When I was new to Bengaluru, I relied on Google Maps for my daily commute. The 22 km stretch offered a variety of combinations. Google Maps allowed me to avoid the busier roads on a given day.
But the idea of optimizing my travel time on a daily basis soon took its toll. I was often mentally exhausted by the time I reached the office. One day, I decided to take one particular route no matter what the maps said. There were days when the route turned out to be clogged. But the upside was well worth the occasional trouble. Sans the decision overload, I came to the office much fresher.
Ever since, I have often weighed over how a decently designed autopilot outwits continuous recalibration most of the time.
Blind Consistency
Speed without direction is pointless. True. Rushing in the wrong direction is worse than staying put.
Yet, as Robert Cialdini observes in “Influence”, “blind consistency” has its own advantages.
“First, like most other forms of automatic responding, it offers a shortcut through the density of modern life. Once we have made up our minds about an issue, stubborn consistency allows us a very appealing luxury: We really don’t have to think hard about an issue anymore. We don’t have to sift through the blizzard of information we encounter every day to identify relevant facts; we don’t have to expend the mental energy to weigh the pros and cons; we don’t have to make any further tough decisions.”
“Instead, all we have to do when confronted with the issue is to turn on our consistency tape, whirr, and we know just what to believe, say, or do. We need only believe, say or do whatever is consistent with our earlier decision.” ~ Influence, The Psychology of Persuasion
You may ask: Why avoid the burden of thinking at all?
The answer is simple. The modern world is complex.
If you have to focus on your core work, you need to expend minimal time and thought on peripheral things.
“The allure of such luxury is not to be minimized. It allows us a convenient, relatively effortless, and efficient method for dealing with complex daily environments that make severe demands on our mental energies and capacities. It is not hard to understand, then, why automatic consistency is a difficult reaction to curb. It offers us a way to evade the rigors of continuing thought.” ~ Influence
When Agile Fails
One way to look at ‘agile’ methodology is it’s a way of ‘continuous recalibration’.
Lately, there is this clamor to bring the ‘agile’ approach to other disciplines, including marketing. In my experience, this approach is counterproductive in the content marketing domain.
Let me explain. In a piece of communication, a 50% complete draft is not a 50% good article. It is (mostly) a 100% bad product. People looking at the half-baked product might ask for a complete overhaul. Yet, when the new draft is again reviewed at 50% progress, it might suffer from the same half-bakedness that marked the previous draft.

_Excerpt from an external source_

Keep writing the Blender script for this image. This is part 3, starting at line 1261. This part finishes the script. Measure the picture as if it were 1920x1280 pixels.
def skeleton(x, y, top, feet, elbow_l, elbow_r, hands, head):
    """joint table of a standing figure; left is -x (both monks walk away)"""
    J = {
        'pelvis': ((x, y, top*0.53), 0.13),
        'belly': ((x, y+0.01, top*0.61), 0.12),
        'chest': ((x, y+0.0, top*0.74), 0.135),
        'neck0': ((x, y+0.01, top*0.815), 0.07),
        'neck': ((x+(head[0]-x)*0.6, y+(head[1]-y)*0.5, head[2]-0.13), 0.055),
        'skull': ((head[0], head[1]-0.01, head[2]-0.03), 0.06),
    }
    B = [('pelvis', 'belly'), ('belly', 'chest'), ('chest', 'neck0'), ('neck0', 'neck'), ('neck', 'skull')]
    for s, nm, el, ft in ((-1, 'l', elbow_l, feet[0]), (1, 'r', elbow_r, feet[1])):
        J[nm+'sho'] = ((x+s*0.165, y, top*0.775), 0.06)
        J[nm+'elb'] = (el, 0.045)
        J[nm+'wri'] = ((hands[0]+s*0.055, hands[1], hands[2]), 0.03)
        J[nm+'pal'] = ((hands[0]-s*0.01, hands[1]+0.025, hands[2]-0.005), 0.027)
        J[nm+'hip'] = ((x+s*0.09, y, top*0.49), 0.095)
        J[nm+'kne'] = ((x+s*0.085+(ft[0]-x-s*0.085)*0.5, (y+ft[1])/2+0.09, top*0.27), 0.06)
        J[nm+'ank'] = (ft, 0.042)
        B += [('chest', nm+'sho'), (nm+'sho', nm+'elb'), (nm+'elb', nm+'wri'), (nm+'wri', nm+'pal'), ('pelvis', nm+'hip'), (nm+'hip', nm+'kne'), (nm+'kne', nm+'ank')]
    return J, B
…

It’s possible that at 100% completion, the first draft may have actually met approval. Even if not approved right away, the feedback is more likely to be specific and do-able.
Most stakeholders underestimate the chasm that separates an edited version from the first draft. When energized by sharp editing, the same material can become unrecognizably superior.
When Index Funds Are Better
The world of Indian equity has witnessed new peaks lately. Considering the staggering returns of many funds, it may be a difficult task to select the best mutual funds to invest in.
However, a few data points can greatly aid your decision-making. According to this 2024 report, 63% of equity mutual funds failed to beat their respective benchmark indexes in the last three years.
To add to it, it’s difficult to predict the funds that will continue to perform well after 10, 15 or 20 years. The past returns are an unreliable indicator of the future performance.
As Radhika Gupta, CEO of Edelweiss Mutual Fund, tweeted: “It is pointless trying to invest in the #1 fund because #1 changes very fast. Sorting by top returns isn’t an investment strategy. Consistency matters much more.”
Chasing the top-ranked fund might even limit your gains. You shift to a fund at its best, and exit when it underperforms. So, effectively, you’re carrying forward the underperformance along every fund on your way.
The constant recalibration comes at the cost of peace of mind and mental energy. Not to mention the expertise required to do this right.
To starters who can ill-afford to spend so much time and energy in selecting their investment choices, index funds offer an autopilot option. You may lose out on the potential gains that only 37% of funds have managed to achieve. But the tradeoff is that your fund will certainly not fall into the underperforming category either (which is 63% as reported earlier).
Conclusion
You can learn anything, but not everything. Apart from our core focus area, it’s better to adopt autopilot systems for other aspects of life. Sure, there’s a need to review and introspect the system once in a while. However, once a reasonably scrutinized autopilot system is adopted, it pays us well to blindly use it in our decisions.